### The input
* * * * *

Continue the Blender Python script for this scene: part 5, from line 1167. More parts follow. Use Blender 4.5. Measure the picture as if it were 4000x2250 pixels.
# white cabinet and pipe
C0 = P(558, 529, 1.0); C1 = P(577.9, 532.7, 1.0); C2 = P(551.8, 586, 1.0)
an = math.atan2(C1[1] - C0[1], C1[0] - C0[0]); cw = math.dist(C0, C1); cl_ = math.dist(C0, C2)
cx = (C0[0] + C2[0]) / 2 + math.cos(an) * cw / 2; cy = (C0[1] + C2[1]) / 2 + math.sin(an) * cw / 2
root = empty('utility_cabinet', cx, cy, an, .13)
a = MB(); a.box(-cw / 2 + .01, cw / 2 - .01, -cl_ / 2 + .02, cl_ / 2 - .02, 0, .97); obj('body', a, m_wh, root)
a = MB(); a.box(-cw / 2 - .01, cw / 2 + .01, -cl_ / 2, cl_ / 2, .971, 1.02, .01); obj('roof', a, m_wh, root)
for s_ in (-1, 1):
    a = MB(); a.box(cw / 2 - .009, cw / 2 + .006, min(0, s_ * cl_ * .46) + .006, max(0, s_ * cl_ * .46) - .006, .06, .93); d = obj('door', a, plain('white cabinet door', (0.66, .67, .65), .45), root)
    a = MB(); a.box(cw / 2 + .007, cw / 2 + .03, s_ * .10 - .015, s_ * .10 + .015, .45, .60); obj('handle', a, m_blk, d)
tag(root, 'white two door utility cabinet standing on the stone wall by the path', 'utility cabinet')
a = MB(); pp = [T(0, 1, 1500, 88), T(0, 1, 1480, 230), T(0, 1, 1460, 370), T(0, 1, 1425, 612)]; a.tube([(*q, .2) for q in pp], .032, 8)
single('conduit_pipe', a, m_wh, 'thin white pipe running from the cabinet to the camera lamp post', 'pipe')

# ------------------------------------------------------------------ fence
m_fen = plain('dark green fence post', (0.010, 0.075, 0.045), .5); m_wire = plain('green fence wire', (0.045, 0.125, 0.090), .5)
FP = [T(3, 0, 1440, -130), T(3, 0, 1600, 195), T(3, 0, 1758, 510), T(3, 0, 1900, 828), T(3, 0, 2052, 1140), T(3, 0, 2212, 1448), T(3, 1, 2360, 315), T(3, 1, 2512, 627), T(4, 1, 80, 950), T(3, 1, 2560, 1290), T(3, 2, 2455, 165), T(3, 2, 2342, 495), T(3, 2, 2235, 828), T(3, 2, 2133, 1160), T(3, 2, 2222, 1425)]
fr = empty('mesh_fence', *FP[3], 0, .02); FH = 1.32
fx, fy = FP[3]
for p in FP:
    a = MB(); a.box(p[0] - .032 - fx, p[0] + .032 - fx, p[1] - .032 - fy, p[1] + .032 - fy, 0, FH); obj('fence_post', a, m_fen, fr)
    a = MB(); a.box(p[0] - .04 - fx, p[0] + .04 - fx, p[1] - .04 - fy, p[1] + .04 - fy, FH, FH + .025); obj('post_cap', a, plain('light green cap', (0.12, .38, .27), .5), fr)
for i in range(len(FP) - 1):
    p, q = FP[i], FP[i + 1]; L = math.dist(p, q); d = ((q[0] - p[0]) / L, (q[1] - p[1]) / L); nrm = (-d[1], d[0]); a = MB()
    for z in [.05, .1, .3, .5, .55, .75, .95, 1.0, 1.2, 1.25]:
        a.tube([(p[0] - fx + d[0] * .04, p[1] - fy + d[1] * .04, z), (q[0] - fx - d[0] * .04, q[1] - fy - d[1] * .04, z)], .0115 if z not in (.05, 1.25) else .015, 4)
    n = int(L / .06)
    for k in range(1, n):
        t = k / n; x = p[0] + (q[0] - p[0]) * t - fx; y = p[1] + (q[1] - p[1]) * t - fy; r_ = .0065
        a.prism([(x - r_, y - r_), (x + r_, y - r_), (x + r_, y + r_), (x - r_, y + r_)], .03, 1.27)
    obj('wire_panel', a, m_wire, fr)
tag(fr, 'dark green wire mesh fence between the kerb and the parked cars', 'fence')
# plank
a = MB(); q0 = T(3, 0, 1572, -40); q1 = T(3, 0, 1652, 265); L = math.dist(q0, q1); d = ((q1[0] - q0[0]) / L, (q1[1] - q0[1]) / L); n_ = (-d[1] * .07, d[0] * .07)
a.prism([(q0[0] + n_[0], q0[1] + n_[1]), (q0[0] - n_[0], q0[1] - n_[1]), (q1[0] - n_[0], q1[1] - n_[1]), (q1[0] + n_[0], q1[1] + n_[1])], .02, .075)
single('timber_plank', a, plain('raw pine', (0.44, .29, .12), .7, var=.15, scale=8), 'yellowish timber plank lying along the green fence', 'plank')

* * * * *

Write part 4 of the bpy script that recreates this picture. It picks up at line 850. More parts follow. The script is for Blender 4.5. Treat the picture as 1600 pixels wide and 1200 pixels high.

* * * * *

### Work to do
Exactly the lines from the line containing "Continue the Blender" to the line containing "single('conduit_pipe', a, m_wh, 'thin", both included, are to be set down; no other line belongs in the answer.

### Finished answer
Continue the Blender Python script for this scene: part 5, from line 1167. More parts follow. Use Blender 4.5. Measure the picture as if it were 4000x2250 pixels.
# white cabinet and pipe
C0 = P(558, 529, 1.0); C1 = P(577.9, 532.7, 1.0); C2 = P(551.8, 586, 1.0)
an = math.atan2(C1[1] - C0[1], C1[0] - C0[0]); cw = math.dist(C0, C1); cl_ = math.dist(C0, C2)
cx = (C0[0] + C2[0]) / 2 + math.cos(an) * cw / 2; cy = (C0[1] + C2[1]) / 2 + math.sin(an) * cw / 2
root = empty('utility_cabinet', cx, cy, an, .13)
a = MB(); a.box(-cw / 2 + .01, cw / 2 - .01, -cl_ / 2 + .02, cl_ / 2 - .02, 0, .97); obj('body', a, m_wh, root)
a = MB(); a.box(-cw / 2 - .01, cw / 2 + .01, -cl_ / 2, cl_ / 2, .971, 1.02, .01); obj('roof', a, m_wh, root)
for s_ in (-1, 1):
    a = MB(); a.box(cw / 2 - .009, cw / 2 + .006, min(0, s_ * cl_ * .46) + .006, max(0, s_ * cl_ * .46) - .006, .06, .93); d = obj('door', a, plain('white cabinet door', (0.66, .67, .65), .45), root)
    a = MB(); a.box(cw / 2 + .007, cw / 2 + .03, s_ * .10 - .015, s_ * .10 + .015, .45, .60); obj('handle', a, m_blk, d)
tag(root, 'white two door utility cabinet standing on the stone wall by the path', 'utility cabinet')
a = MB(); pp = [T(0, 1, 1500, 88), T(0, 1, 1480, 230), T(0, 1, 1460, 370), T(0, 1, 1425, 612)]; a.tube([(*q, .2) for q in pp], .032, 8)
single('conduit_pipe', a, m_wh, 'thin white pipe running from the cabinet to the camera lamp post', 'pipe')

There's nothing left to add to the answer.